[START Data rows]
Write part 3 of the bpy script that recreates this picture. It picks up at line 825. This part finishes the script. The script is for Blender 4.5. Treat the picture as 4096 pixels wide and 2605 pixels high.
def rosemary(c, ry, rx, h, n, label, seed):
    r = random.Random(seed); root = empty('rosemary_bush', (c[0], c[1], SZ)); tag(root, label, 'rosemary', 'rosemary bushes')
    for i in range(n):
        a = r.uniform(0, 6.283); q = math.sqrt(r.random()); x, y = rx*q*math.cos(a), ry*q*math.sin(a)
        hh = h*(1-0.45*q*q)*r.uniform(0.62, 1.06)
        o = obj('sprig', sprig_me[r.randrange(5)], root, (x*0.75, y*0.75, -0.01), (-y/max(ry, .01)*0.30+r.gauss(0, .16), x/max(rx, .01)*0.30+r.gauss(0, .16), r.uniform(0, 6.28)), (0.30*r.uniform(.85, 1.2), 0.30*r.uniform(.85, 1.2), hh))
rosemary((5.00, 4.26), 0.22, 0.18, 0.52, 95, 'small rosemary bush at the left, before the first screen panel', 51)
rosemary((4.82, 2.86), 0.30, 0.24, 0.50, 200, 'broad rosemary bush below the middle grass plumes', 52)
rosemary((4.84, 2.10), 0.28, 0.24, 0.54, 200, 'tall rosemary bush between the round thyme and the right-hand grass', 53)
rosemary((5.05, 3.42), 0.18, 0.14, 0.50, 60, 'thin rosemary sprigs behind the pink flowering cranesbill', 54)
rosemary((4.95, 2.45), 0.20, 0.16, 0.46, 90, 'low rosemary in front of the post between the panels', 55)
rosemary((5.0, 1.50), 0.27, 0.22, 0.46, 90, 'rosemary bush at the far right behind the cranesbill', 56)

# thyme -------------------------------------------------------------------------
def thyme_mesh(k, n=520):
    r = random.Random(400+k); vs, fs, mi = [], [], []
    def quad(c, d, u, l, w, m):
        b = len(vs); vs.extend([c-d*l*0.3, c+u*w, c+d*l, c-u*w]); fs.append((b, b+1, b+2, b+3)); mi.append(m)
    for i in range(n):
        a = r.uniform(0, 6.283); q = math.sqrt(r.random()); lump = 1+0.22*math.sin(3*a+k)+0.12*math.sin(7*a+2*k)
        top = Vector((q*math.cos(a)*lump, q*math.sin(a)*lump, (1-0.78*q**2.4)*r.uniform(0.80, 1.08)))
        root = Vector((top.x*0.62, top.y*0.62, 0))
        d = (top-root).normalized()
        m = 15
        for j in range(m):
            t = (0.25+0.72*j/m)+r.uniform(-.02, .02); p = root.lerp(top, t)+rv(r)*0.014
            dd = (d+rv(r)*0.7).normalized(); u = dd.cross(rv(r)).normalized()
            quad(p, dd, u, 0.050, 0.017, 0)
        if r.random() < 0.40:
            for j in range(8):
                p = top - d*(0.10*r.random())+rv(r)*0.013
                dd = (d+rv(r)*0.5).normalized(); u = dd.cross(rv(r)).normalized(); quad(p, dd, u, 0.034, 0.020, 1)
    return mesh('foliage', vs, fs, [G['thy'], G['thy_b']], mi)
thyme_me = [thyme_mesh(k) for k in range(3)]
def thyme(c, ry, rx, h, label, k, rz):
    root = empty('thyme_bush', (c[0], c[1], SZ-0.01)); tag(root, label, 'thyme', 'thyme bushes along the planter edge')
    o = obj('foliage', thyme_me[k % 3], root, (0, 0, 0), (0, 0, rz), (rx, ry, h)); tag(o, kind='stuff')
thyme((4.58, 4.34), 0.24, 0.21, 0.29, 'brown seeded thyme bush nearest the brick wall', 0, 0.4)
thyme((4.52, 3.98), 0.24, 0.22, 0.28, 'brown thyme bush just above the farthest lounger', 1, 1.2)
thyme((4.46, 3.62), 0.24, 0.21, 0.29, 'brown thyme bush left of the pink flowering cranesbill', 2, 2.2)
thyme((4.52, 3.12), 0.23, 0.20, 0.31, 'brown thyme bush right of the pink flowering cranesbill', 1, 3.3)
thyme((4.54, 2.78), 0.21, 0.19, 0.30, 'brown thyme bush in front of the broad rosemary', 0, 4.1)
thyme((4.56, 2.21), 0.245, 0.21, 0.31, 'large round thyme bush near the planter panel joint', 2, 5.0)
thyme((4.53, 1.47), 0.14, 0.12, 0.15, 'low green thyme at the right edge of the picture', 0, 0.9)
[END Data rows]
[START Data rows]
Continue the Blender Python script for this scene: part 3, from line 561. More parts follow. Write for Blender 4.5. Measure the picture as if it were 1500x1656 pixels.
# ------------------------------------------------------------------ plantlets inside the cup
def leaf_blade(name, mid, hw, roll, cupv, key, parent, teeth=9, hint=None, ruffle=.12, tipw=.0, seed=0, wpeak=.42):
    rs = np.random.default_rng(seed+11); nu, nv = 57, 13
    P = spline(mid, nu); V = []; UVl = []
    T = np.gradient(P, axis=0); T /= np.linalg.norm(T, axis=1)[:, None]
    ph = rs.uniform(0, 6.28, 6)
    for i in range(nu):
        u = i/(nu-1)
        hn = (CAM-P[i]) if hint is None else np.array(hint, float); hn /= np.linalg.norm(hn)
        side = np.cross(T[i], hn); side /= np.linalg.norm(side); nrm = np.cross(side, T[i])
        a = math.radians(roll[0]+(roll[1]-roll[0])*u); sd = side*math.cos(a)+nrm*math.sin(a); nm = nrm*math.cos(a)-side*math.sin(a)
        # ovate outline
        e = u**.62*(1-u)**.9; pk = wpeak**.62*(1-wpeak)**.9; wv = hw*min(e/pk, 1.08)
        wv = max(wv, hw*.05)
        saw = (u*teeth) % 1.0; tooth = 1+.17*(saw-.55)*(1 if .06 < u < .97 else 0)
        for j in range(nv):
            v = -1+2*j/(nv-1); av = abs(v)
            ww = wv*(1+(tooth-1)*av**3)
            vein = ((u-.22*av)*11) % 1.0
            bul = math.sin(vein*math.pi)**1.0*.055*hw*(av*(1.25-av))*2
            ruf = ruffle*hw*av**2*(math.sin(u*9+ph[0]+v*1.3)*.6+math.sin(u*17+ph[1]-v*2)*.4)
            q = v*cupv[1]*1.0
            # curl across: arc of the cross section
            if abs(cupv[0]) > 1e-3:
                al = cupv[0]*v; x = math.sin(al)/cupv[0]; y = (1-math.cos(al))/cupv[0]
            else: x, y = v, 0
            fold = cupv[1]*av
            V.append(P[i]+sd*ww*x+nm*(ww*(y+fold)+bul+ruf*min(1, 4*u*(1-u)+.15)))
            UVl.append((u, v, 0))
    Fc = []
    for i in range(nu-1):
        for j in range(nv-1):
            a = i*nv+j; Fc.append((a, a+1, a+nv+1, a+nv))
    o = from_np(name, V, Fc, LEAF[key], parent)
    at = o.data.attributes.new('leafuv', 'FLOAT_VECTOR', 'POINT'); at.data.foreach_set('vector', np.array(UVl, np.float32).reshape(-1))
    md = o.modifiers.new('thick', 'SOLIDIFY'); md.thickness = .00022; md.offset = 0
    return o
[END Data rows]
Exercise task - Copy each line above that contains the string "Blender".

Answer to the problem -
Write part 3 of the bpy script that recreates this picture. It picks up at line 825. This part finishes the script. The script is for Blender 4.5. Treat the picture as 4096 pixels wide and 2605 pixels high.
Continue the Blender Python script for this scene: part 3, from line 561. More parts follow. Write for Blender 4.5. Measure the picture as if it were 1500x1656 pixels.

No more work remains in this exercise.